In the longer interview, this German politician, who was born in 1962, explains that she was raised in a Catholic family and practiced her faith, but that she soon regretted that she could not be an altar girl. She was “very upset” at the fact that, at the time, there were no altar girls. She adds that she did find a solution for her desire by serving as an altar girl at a home for the elderly run by nuns who were running short of altar boys. Now, as an adult, she admits of not regularly going to Mass and affirms that the faith is for her, rather, something “directed toward the inward.” The mother of three boys describes herself as a “secularized model of a Christian” who does not believe in Holy Scripture “word by word.” As the General Secretary of the CDU,  Kramp-Karrenbauer insists: “We do not make – and I do not make – Christian politics.” Instead, she explains, “we make politics based on the Christian image of man.”

Kramp-Karrenbauer, who was the first female German minister for internal affairs, now hopes that the Church “who feels an enormous pressure” due to the lack of priests, might become more open to change with regard to the role of women. “One has to turn this into a positive direction,” she says. “I wish that the ordination of female priests would be coming.” The politician admits, however: “This would be an immense  breach. I am fully aware of that.” She also claims that many of the Church’s rules, in any case, have been added by authorities later, after the time of Christ and thus “do not come from Jesus himself.” “The Church would not perish under female priests, as can be seen in the Protestant churches,” she explains.

When asked by the interviewer as to whether she could picture herself as being a female priest, Kramp-Karrenbauer admits that “I could have once imagined well that I would become a female priest myself.” But knowing that “this would have been impossible,” she now concentrates “on a more realistic goal, the female diaconate.” Here, she demands “a real diaconate” for women, and not one without ordination, which she calls “a false compromise.” Nonetheless, Kramp-Karrenbauer – who was the governor of the state of Saarland since 2011 and until she then became the General Secretary of the CDU in February of 2018 – does have problems herself imagining a female cardinal.

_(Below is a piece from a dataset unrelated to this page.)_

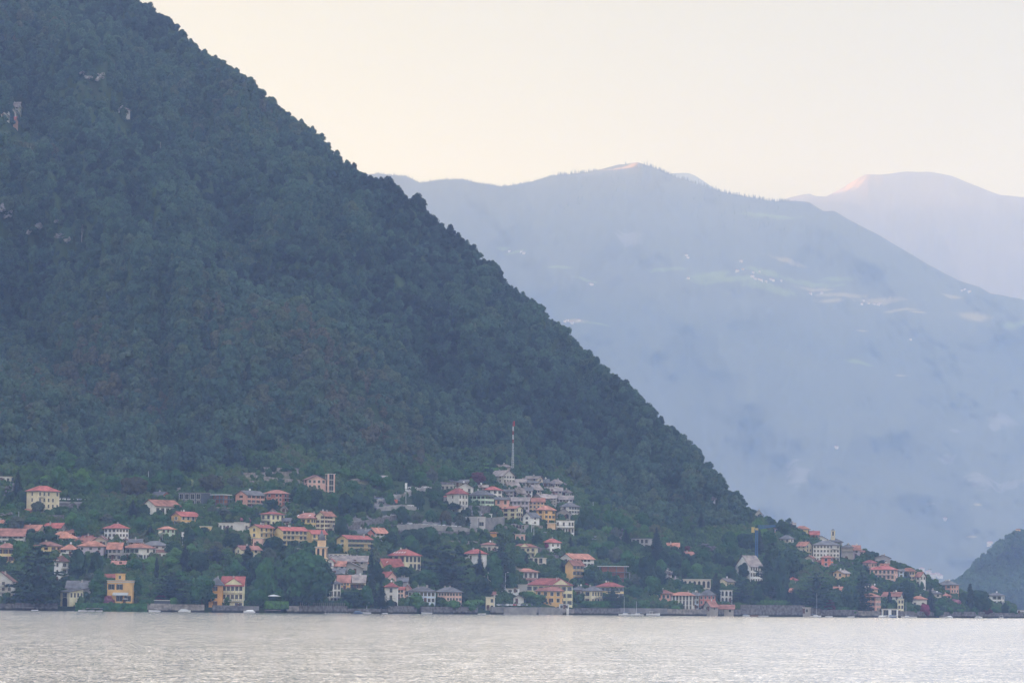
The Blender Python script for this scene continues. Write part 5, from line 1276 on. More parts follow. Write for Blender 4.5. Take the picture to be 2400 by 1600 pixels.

The German politician is a member of the Central committee of German Catholics (ZdK) which is known for its progressivist views. The ZdK is mostly funded by the German dioceses, and it declared in 2015 that it is in favor of the blessing of homosexual couples.

In January of 2017,  Kramp-Karrenbauer had held a laudatory speech for Cardinal Reinhard Marx, the President of the German bishops’ conference, who was then the recipient of a Media Freedom Award as officially issued by the Weimer Media Group and celebrated at its Ludwig Erhard Meeting in Bavaria. The jury for the award explained its decision to chose Marx by saying that he had led the Catholic Church, “after times of unrest,” back into unity and he had given her a “sympathetic and strong face.”

Kramp-Karrenbauer praised Cardinal Marx for his engagement in the defense of freedom and for his being, as a close collaborator of the pope, a “bridge builder.” She was very happy that Marx received this award; she knew him well as Bishop of Trier and it was thus “a great personal joy” for her to praise him. She thanked Cardinal Marx for “his being a model with regard to liberty.”

Moreover, in 2017, the German politician also visited Pope Francis. According to her own words, she proposed to Pope Francis that the current problems in the West – for example the issue of immigration – could best be solved by a “religiously neutral state.” The pope is said to have answered her with the words that neither the strictly laicistic state without any presence of religion in public, nor the state that prefers one specific confession is a better solution.